Stephen: The original design for this building was 125-130 feet taller than the tower is now. We have to submit our diagrams to the Federal Aviation Authority for aircraft avoidance lights at the top of the building. This is the first time that we've ever had them not approve the initial documents because this came at the time when they were redesigning LaGuardia, looking to quadruple the number of flights in and out of the airport over ten years, so they needed more go-around space to divert flights.

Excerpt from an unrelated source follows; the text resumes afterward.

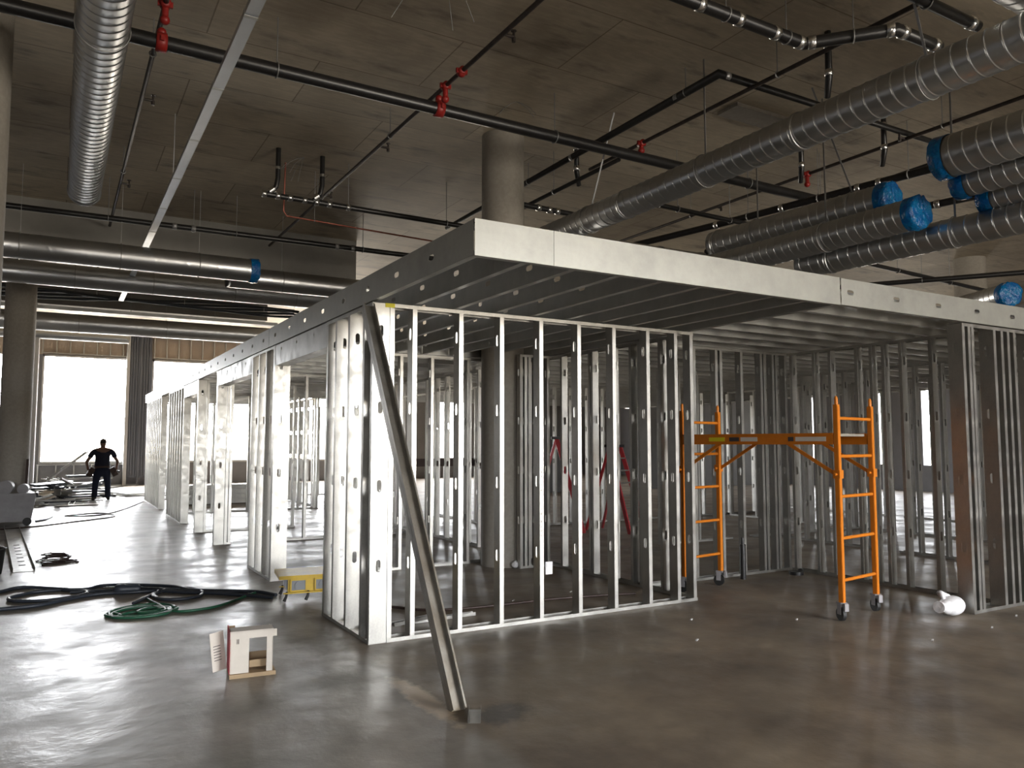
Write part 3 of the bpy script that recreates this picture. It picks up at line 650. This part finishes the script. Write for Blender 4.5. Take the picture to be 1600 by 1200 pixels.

Previous taller design for Skyline Tower
There was a bit of back-and-forth between the whole team and the FAA, and we were all happy with the results. They initially wanted quite a bit more than a 130-foot reduction, but this is the number we all landed on with the help of all the consultants involved in the project. We weren't particularly happy about while it was going on, but looking back on it now, it actually improved the tower in several respects. It's the same amount of floor area, so the tower’s a little stockier now, but it also made the building less costly and more efficient with the same floor area on fewer floors.
Now the building stands 778 feet to the top of the topmost building maintenance unit (BMU), and slightly lower to parapet tip. The L shape of the tower really came into being during the redesign. The L shape helped the lateral forces, the lateral configuration - the stiffer it became, the L shape made it stiffer. The setback was much lower than where it sets back now, somewhere in the 50's floors.We worked on the details of the facade and to trim the girl and dresser as well as we could, and we're all very proud of the design.